Abilio também levou sua preocupação com saúde a iniciativas de cidadania corporativa. Patrocina com regularidade projetos sociais voltados ao esporte, incluindo, mais recentemente, um sofisticado centro da prefeitura paulistana chamado Núcleo de Alto Rendimento Esportivo de São Paulo (NAR), que avalia e prepara atletas para otimizar o desempenho esportivo.
No que se refere a sua humanidade, gosto especialmente da capacidade de aprendizado constante, apesar de poucas pessoas entenderem de varejo como ele no mundo. Essa é a mesma característica que viabiliza a permanente reconstrução da armadura, no caso do Homem de Ferro.
Quer um exemplo? Abilio é conhecido como um negociador voraz e, de fato, assim foi forjado pelas circunstâncias da vida. Mas, percebendo que esse estilo não funciona mais tão bem como antes, buscou a ajuda de William Ury e tratou de aprender a “flexibilizar-se”.
Outra evidência? Líder descrito como excessivamente duro por tanta gente, Abilio entendeu a mudança de paradigma para um ambiente mais colaborativo e está desenvolvendo novas habilidades na área, tanto com a consultoria de Jim Collins quanto no contato com os jovens da geração Y nas aulas que ministra no curso de liderança da FGV-EAESP.
A permanente disposição de aprender me faz concluir que Abilio aplica bem um dos ensinamentos de ouro de Peter Drucker, o pai da administração moderna: a lição da árvore. Em sua última entrevista antes de falecer, que foi concedida a mim, Drucker disse: “Árvores não crescem até o céu, José.” Assim ele descrevia o limitado ciclo de sucesso da maioria das empresas, de trinta anos em média, e o desafio fundamental da gestão – se o esperado é o fracasso dos negócios depois de determinado tempo, o que os gestores precisam fazer é “enganar” a natureza, levando-os a renascer tantas vezes quanto for possível.
Abilio, assim como o Homem de Ferro e como Peter Drucker, é a própria materialização dessa simbologia da árvore.

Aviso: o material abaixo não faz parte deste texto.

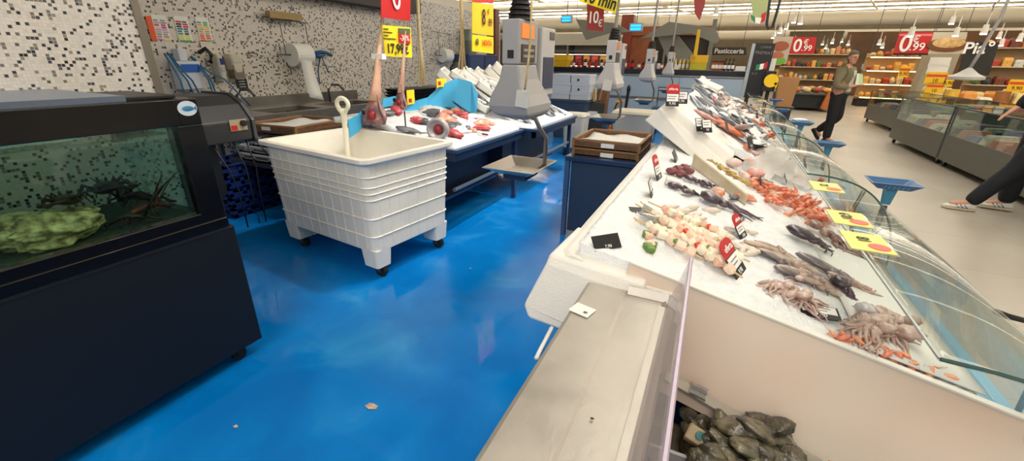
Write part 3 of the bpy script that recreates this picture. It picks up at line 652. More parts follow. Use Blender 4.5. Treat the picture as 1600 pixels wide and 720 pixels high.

Reinventou seu Pão de Açúcar em sucessivas ocasiões e reconstrói-se o tempo todo diante de nossos olhos (o paralelo com a árvore se aplica também aos gestores que com ele trabalham).
Deve ser por essa razão que ele nunca deixa de acreditar no Brasil. Poderia ter se aposentado há muito tempo, mas continua investindo no país, sem recuar, sem querer ir morar em Miami, mesmo com todos os percalços pelos quais já passou.
Quero terminar este prefácio propondo dois novos desafios ao felizmente eterno aprendiz Abilio (eu sei quanto ele gosta de ser desafiado). O primeiro é o de internacionalizar seus negócios e sua gestão, algo que ele começa a fazer com sua participação no Carrefour.
O segundo é o de gerar novos Abilios, a exemplo do que Jorge Paulo Lemann, do fundo 3G, sempre busca fazer. Abilio já cria novos líderes, sem dúvida, mas ainda não criou novos Abilios. Ele tem de seguir o exemplo de Homem de Ferro 3, em que Tony Stark desenvolve uma multidão de superarmaduras.
Abilio tem, a meu ver, esse desafio pessoal a vencer. Mesmo que ele não o faça, estou certo de que este livro inspirará o surgimento de novos Abilios entre os jovens gestores e empreendedores.
A história desse grande – e polêmico – empresário brasileiro nunca foi bem contada. Agora será. E o poder que isso tem é tão imprevisível quanto o poder do Homem de Ferro em permanente reconstrução.